Table of Contents

Student Projection

Interpreting the Data

The student projections found in the TVAAS restricted website are the same calculations provided as in previous years and are based only on student information from the 2018-19 school year and earlier. The projections are based on each student's testing history from 2019 and earlier as well as the average schooling experience from 2019. These projections do not use achievement data from the 2019-20 school year.

For example, if a student in fourth grade took an ELA assessment in 2018-19, then they received a student projection in fall 2019 for fifth and sixth grade. Since there was no assessment in spring 2020, the student's sixth-grade projection would remain the same in fall 2020. These projections, when combined with information and resources available locally, might assist educators with planning for students' academic success.

As you work with the Student Projection reports, it's important to view the data with the concept of probabilities in mind. These reports do not provide predictions of how a student will perform on future assessments. Instead, they provide reliable indicators of how the student is likely to perform if the student makes average academic growth in the time leading up to each assessment. This is an important distinction that affects how projection reports are interpreted and used. The projections are not intended to be self-fulfilling prophecies. Rather, they're meant to provide critical information about students' academic needs so that educators can plan programs, instruction, interventions, and enrichment opportunities to maximize each student's learning.

Interpreting the probabilities correctly is necessary in order to use the data to inform instructional choices.
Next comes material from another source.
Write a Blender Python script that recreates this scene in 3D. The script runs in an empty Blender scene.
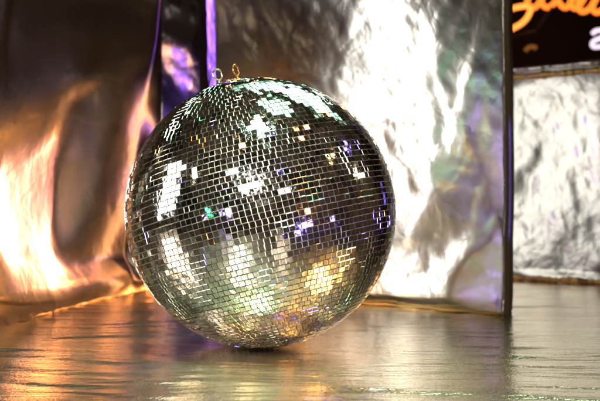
import bpy, bmesh, math, random
import numpy as np
from mathutils import Vector, Matrix

# ------------------------------------------------------------------ units: R = radius of the ball (a 50 cm ball)
R = 0.25
CAM_H = 1.126            # camera height in R
F = 833.0                # focal length in pixels of a 600 px wide frame
HZ, CX = 196.0, 300.0    # horizon row, centre column
sc = bpy.context.scene
COL = sc.collection

# ------------------------------------------------------------------ camera
cd = bpy.data.cameras.new("camera")
cam = bpy.data.objects.new("camera", cd); COL.objects.link(cam)
cam.location = (0, 0, CAM_H * R)
cam.rotation_euler = (math.radians(90 - 0.31), 0, 0)
cd.lens = 50; cd.sensor_width = 36
cd.clip_start = 0.02; cd.clip_end = 200
cd.dof.use_dof = True; cd.dof.focus_distance = 5.35 * R; cd.dof.aperture_fstop = 5.0
sc.camera = cam

# ------------------------------------------------------------------ world (dark club room)
w = bpy.data.worlds.new("World"); sc.world = w; w.use_nodes = True
_nt = w.node_tree; _tc = _nt.nodes.new("ShaderNodeTexCoord"); _nz = _nt.nodes.new("ShaderNodeTexNoise"); _cr = _nt.nodes.new("ShaderNodeValToRGB")
_nt.links.new(_tc.outputs["Generated"], _nz.inputs["Vector"]); _nz.inputs["Scale"].default_value = 3.5; _nz.inputs["Detail"].default_value = 6.0; _nz.inputs["Roughness"].default_value = 0.7
_nt.links.new(_nz.outputs["Fac"], _cr.inputs["Fac"]); _e = _cr.color_ramp.elements
_e[0].position = 0.40; _e[0].color = (0.010, 0.0065, 0.004, 1); _e[1].position = 0.75; _e[1].color = (0.16, 0.105, 0.055, 1)
_nt.links.new(_cr.outputs["Color"], _nt.nodes["Background"].inputs["Color"])
w.node_tree.nodes["Background"].inputs[1].default_value = 0.42
sc.view_settings.view_transform = 'Standard'; sc.view_settings.look = 'None'
sc.view_settings.exposure = 0.42; sc.view_settings.gamma = 1.0

# ------------------------------------------------------------------ unseen area lamps, many added to shape glow and reflections
BALL = Vector((-0.290, 6.23, 1.0))
def lamp(name, loc, aim, size, color, power, size_y=None, spread=None):
    ld = bpy.data.lights.new(name, 'AREA')
    ld.energy = power; ld.color = color
    ld.shape = 'RECTANGLE' if size_y else 'DISK'
    ld.size = size * R
    if size_y: ld.size_y = size_y * R
    if spread: ld.spread = math.radians(spread)
    o = bpy.data.objects.new(name, ld); COL.objects.link(o)
    o.location = Vector(loc) * R
    o.rotation_euler = (Vector(aim) - Vector(loc)).to_track_quat('-Z', 'Y').to_euler()
    return o
KEY = (-6.2, 4.6, 2.6)
lamp("key_lamp", KEY, (1.0, 8.5, 1.4), 1.8, (1.0, 0.97, 0.92), 7.5, 3.6)
lamp("green_lamp", (0.9, 9.6, 6.1), (-0.2, 6.3, 1.6), 5.6, (0.55, 1.0, 0.70), 1.3, 2.8, 48)
lamp("green_lamp", (0.7, 6.6, 7.6), (-0.3, 6.2, 0), 2.4, (0.45, 1.0, 0.62), 0.3, 1.6, 46)
lamp("floor_fill", (-3.1, -2.7, 6.4), (-0.65, 4.5, 0), 2.0, (0.86, 1.0, 0.88), 0.9, 1.6, 16)  # narrow spots added and aimed at the cloth to brighten the ball's underside
lamp("floor_fill", (5.2, 4.1, 4.8), (0.6, 5.2, 0), 1.6, (1.0, 0.62, 0.22), 0.8, 1.2, 20)
lamp("floor_fill", (-0.4, 3.6, 7.8), (-0.3, 5.5, 0), 1.6, (0.50, 1.0, 0.68), 1.2, 0.8, 18)
lamp("front_lamp", (-0.9, -3.6, 5.2), (-0.3, 6.2, 1), 1.5, (1.0, 0.95, 0.86), 1.0, 1.5, 12)
lamp("fill_lamp", (3.6, -4.0, 5.0), (-0.3, 6.2, 1), 1.2, (1.0, 0.90, 0.78), 1.5, 1.2)  # weak fill added for the dark upper part of the tall panel
ORANGE = (-0.72, 12.0, 0.95)
lamp("orange_fill", ORANGE, (-2.3, 7.8, 1.0), 1.0, (1.0, 0.42, 0.13), 3.4, 2.4, 110)  # added out of sight behind the tall panel, gives the left foil its glow
ORANGE2 = (-4.6, 3.0, 1.0)
lamp("amber_fill", ORANGE2, (0.25, 8.9, 0.8), 0.9, (1.0, 0.42, 0.08), 1.4, 0.9, 16)  # added spot on foil hidden by the ball, so the floor mirrors orange
PURPLE = (-2.75, 11.4, 3.0)
lamp("purple_lamp", PURPLE, (-1.2, 9.95, 2.6), 0.9, (0.30, 0.12, 1.0), 0.45, 2.6, 40)
PURPLE3 = (-3.0, 10.95, 1.7)
lamp("purple_wash", PURPLE3, (-1.75, 12.6, 1.9), 0.7, (0.30, 0.12, 1.0), 8.0, 1.4, 60)
PURPLE2 = (-0.95, 11.3, 1.0)
lamp("violet_fill", PURPLE2, (-2.3, 7.8, 1.0), 0.25, (0.34, 0.20, 1.0), 0.04, 0.5, 50)  # tiny hidden lamp added for a violet spot on the left foil
PALE = (-1.12, 11.6, 1.2)
lamp("pale_fill", PALE, (-1.9, 9.8, 1.2), 0.25, (1.0, 0.93, 0.85), 0.2, 2.4, 60)  # hidden strip added to whiten edges of the left foil
RL = (1.4, 10.0, 2.3)
lamp("right_fill", RL, (3.6, 11.2, 1.4), 0.8, (1.0, 0.98, 0.87), 0.42, 1.6)  # added behind the tall panel to whiten the box's foil
def seen_in_ball(px, py, dist):
    """where an unseen added lamp stands whose image sits on the ball at this place"""
    x, z = (px - 258.5)/136, -(py - 213)/136
    n = Vector((x, -math.sqrt(max(0, 1-x*x-z*z)), z)); p = BALL + n
    d = (p - Vector((0, 0, CAM_H))).normalized(); r = d - 2*d.dot(n)*n
    q = p + r*dist
    return Vector((q.x, q.y, max(q.z, 0.35)))
GOLD = (1.0, 0.55, 0.14); AMB = (1.0, 0.36, 0.05); VIO = (0.24, 0.15, 1.0); LIL = (0.55, 0.42, 1.0); GRN = (0.05, 0.8, 0.25); CRM = (1.0, 0.88, 0.6)
for nm, px, py, dist, size, c, pw, sy in (
        ("ball_glint_lamp", 180, 123, 5.5, 1.2, CRM, .55, 1.2), ("ball_glint_lamp", 296, 138, 7, .9, AMB, .35, .7), ("ball_glint_lamp", 264, 128, 7, .8, CRM, .30, .8),
        ("ball_glint_lamp", 247, 150, 7, .5, GOLD, .18, .5), ("ball_glint_lamp", 300, 228, 4, .9, VIO, .40, .5), ("ball_glint_lamp", 326, 220, 4.5, .35, VIO, .18, .35),
        ("ball_glint_lamp", 303, 207, 6, .5, AMB, .22, .5), ("ball_glint_lamp", 234, 211, 7, .5, LIL, .22, .9), ("ball_glint_lamp", 221, 209, 7, .45, GRN, .10, .45),
        ("ball_glint_lamp", 379, 200, 3.6, .5, VIO, .07, 1.2), ("ball_glint_lamp", 340, 150, 6, .5, VIO, .15, .5), ("ball_glint_lamp", 322, 118, 6, .9, AMB, .35, .6),
        ("ball_glint_lamp", 205, 175, 6, .5, CRM, .15, .5), ("ball_glint_lamp", 282, 171, 8, .4, VIO, .12, .4), ("ball_glint_lamp", 350, 175, 5, .4, CRM, .15, .8)):
    lamp(nm, seen_in_ball(px, py, dist), BALL, size, c, pw*0.2, sy, 24)  # small unseen lamps added to colour single tiles of the ball

# ------------------------------------------------------------------ small helpers
def link(name, me, mat=None, parent=None):
    o = bpy.data.objects.new(name, me); COL.objects.link(o)
    if mat: me.materials.append(mat)
    if parent: o.parent = parent
    return o
def tag(o, label=None, cat=None, group=None, kind=None):
    if label: o["label"] = label
    if cat: o["category"] = cat
    if group: o["group"] = group
    if kind: o["kind"] = kind
    return o
def empty(name, loc=(0, 0, 0)):
    o = bpy.data.objects.new(name, None); COL.objects.link(o); o.location = loc
    o.empty_display_size = 0.05
    return o
def grid_mesh(name, P, smooth=True):
    """P: array (nv, nu, 3) -> quad sheet"""
    nv, nu = P.shape[:2]
    me = bpy.data.meshes.new(name)
    idx = np.arange(nv * nu).reshape(nv, nu)
    f = np.stack([idx[:-1, :-1], idx[:-1, 1:], idx[1:, 1:], idx[1:, :-1]], -1).reshape(-1, 4)
    me.from_pydata(P.reshape(-1, 3).tolist(), [], f.tolist())
    if smooth: me.polygons.foreach_set("use_smooth", np.ones(len(f), bool))
    me.update()
    return me
def tube_bm(bm, pts, r, n=10, closed=False):
    pts = [Vector(p) for p in pts]; N = len(pts); rings = []
    up = Vector((0, 1, 0.03)).normalized()
    for i, p in enumerate(pts):
        a = pts[(i - 1) % N] if (closed or i > 0) else p
        b = pts[(i + 1) % N] if (closed or i < N - 1) else p
        t = (b - a).normalized()
        s = t.cross(up)
        if s.length < 1e-3: s = t.cross(Vector((1, 0, 0)))
        s.normalize(); q = s.cross(t)
        rr = r[i] if isinstance(r, (list, tuple)) else r
        rings.append([bm.verts.new(p + (s * math.cos(2*math.pi*k/n) + q * math.sin(2*math.pi*k/n)) * rr) for k in range(n)])
    for i in range(N if closed else N - 1):
        A, B = rings[i], rings[(i + 1) % N]
        for k in range(n):
            bm.faces.new((A[k], A[(k+1) % n], B[(k+1) % n], B[k])).smooth = True
    if not closed:
        bm.faces.new(rings[0]); bm.faces.new(rings[-1][::-1])
def bm_obj(name, bm, mat, parent=None):
    bmesh.ops.recalc_face_normals(bm, faces=bm.faces)
    me = bpy.data.meshes.new(name); bm.to_mesh(me); bm.free()
    return link(name, me, mat, parent)
def spline(ctrl, n=10):
    c = [Vector(p) for p in ctrl]; c = [c[0]] + c + [c[-1]]; out = []
    for i in range(1, len(c) - 2):
        for k in range(n):
            t = k / n; p0, p1, p2, p3 = c[i-1], c[i], c[i+1], c[i+2]
            out.append(0.5*((2*p1)+(-p0+p2)*t+(2*p0-5*p1+4*p2-p3)*t*t+(-p0+3*p1-3*p2+p3)*t**3))
    out.append(c[-2]); return out
def at(px, py, Y):
    """point (in metres) at depth Y (in R) seen at a place of the photograph"""
    return Vector(((px - CX) / F * Y, Y, CAM_H - (py - HZ) / F * Y)) * R

rng = np.random.default_rng(7)
def vnoise(x, y, seed=0):
    """smooth value noise"""
    r = np.random.default_rng(seed); T = r.random((256, 256)) * 2 - 1
    xi = np.floor(x).astype(int); yi = np.floor(y).astype(int)
    fx = x - xi; fy = y - yi; fx = fx*fx*fx*(fx*(fx*6-15)+10); fy = fy*fy*fy*(fy*(fy*6-15)+10)
    g = lambda a, b: T[a % 256, b % 256]
    return (g(xi, yi)*(1-fx)+g(xi+1, yi)*fx)*(1-fy)+(g(xi, yi+1)*(1-fx)+g(xi+1, yi+1)*fx)*fy
def crumple(x, y, seed, n=60):
    """foil creases: pleats running in random directions, each fading along and across itself"""
    r = np.random.default_rng(seed); h = np.zeros_like(x)
    x0, x1, y0, y1 = x.min(), x.max(), y.min(), y.max()
    for k in range(n):
        cx, cy = r.uniform(x0, x1), r.uniform(y0, y1)
        a = r.normal(math.pi/2, 0.75); L = r.uniform(.12, .6); W = L * r.uniform(.2, .45)
        dx, dy = x - cx, y - cy
        s = dx*math.cos(a) + dy*math.sin(a); q = -dx*math.sin(a) + dy*math.cos(a)
        q = q + .25*W*np.sin(s*3/L + k)
        h += r.choice([-1, 1, 1]) * W * np.exp(-(s/L)**2) * np.exp(-np.sqrt((q/W)**2+.03)*1.3)
    return h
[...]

It can be helpful to think about the way we interpret the probabilities in weather forecasts. If the forecast says there's an 80% chance of rain today, chances are, you would take an umbrella as you leave the house. By doing so, you take appropriate action based on what's likely to happen. In other words, the probability informs your actions.

Student projections should be used in much the same way. If we know that a student has an 80% probability of reaching at least the selected performance level, we know that the student is likely to succeed in scoring above that mark. Similarly, if we know that a student has a 20% chance of reaching the selected performance level, we would likely consider the student to be at risk of not reaching it. In response, we would probably provide a sustained intervention throughout the school year to increase the student's chances of success. Students with such different probabilities have very different academic needs.
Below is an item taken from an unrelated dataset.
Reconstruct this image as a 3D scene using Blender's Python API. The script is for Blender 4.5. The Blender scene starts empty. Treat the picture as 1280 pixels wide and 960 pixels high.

Taking action based on students' projection probabilities can affect their academic outcomes. If a student's projection report indicates a low probability of success, and educators respond by providing additional support and interventions, the student may outperform the projection.

What do we mean by low probability? The truth is, there are no set thresholds for determining which students are at risk for not reaching the selected performance level or benchmark. However, a 50% probability is like a coin toss in that it could go either way. With that in mind, students with probabilities below 50% are certainly at risk. But how far above 50% do we need to go before we feel confident in a student's likelihood of success? Again, there is no set threshold, but these guidelines can be a helpful starting point for considering how to interpret the probabilities.

Student projections are based on the student's own testing history and on how students in the prior year actually performed on the assessment. This model determines the relationships between all students' prior assessment scores. By considering how all other students performed on the assessment in relation to their testing histories, the model is able to calculate a projection for each student based on their individual testing history. For example, if we are generating projections to Algebra I, we will look at the students who have taken the Algebra I assessment in the prior year. The model will then determine relationships between these students and the students receiving projections for Algebra I. If the student whose report you are viewing makes as much growth as those academically similar students made, on average, his performance on the selected assessment is likely to be similar.

This raises the question of how much growth the student is likely to make in the current school year. If the student experiences less than average growth, the student is likely to fall short of the projection. However, if appropriate and effective instruction, supports, interventions, and enrichment opportunities are provided, and the student makes more than average growth as a result, he is likely to meet or outperform the projection.

Finally, projections are not intended to be used solely for the purpose of identifying students who are at risk for not reaching proficiency. They can be used for a wide range of purposes with a wide range of students, from low-achieving to high-achieving. Some additional uses for projections include:

  • Placing students into courses
  • Placing students with teachers
  • Identifying students who need a sustained intervention
  • Identifying students who would benefit from enrichment opportunities
  • Planning for differentiated instruction in the classroom
  • Planning for students college readiness

When using projections for any purpose, it's important to use them along with other data and information you have about the student.